The Ring
My 9-year-old loves to draw. Recently she is making fashion pictures of girls’ clothes like a mini-designer. She gives them to her friends at school almost like a business card. Her friends will say things like, “Make me one with boots and a dress!” or “Give mine a Taylor Swift T-Shirt!” She makes them on 3 X 5 index cards using colored pencil, and they are very detailed and precious.

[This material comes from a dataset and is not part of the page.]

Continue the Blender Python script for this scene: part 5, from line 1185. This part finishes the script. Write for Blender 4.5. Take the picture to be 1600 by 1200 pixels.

As I watched her one night, she made one for me of a lady’s left hand wearing a wedding ring. The long fingers and palm shape did indeed mirror my own ringless hand. She said, “Mommy, this is for you so you can imagine yourself married and in love!” Big awwww! Of course I teared up, but tried not to let her see. I know I want the “in love” part, but I don’t know if I really need the married part again. Though the more I reflected on it and the universe’s funny was of giving do-overs, I thought, ‘Why not?’ Why not dream of a big day, with a big dress and a big love? If I don’t even think those things are possible, how can I expect them to happen? Also, the look on my daughter’s shiny, sweet face of a love that can be imagined with just a ring and a dress… I mean, how can I squash that enthusiasm? She’s just beginning to dream of romances, and handsome princes coming to the rescue. Can I, or really how dare I, give her the reality-check grown-up version of broken hearts, bad dates, and the horror of moobs? The answer is, I can’t, and I won’t. So I take the card and keep it with me to remind myself of the power of a little girl’s wish.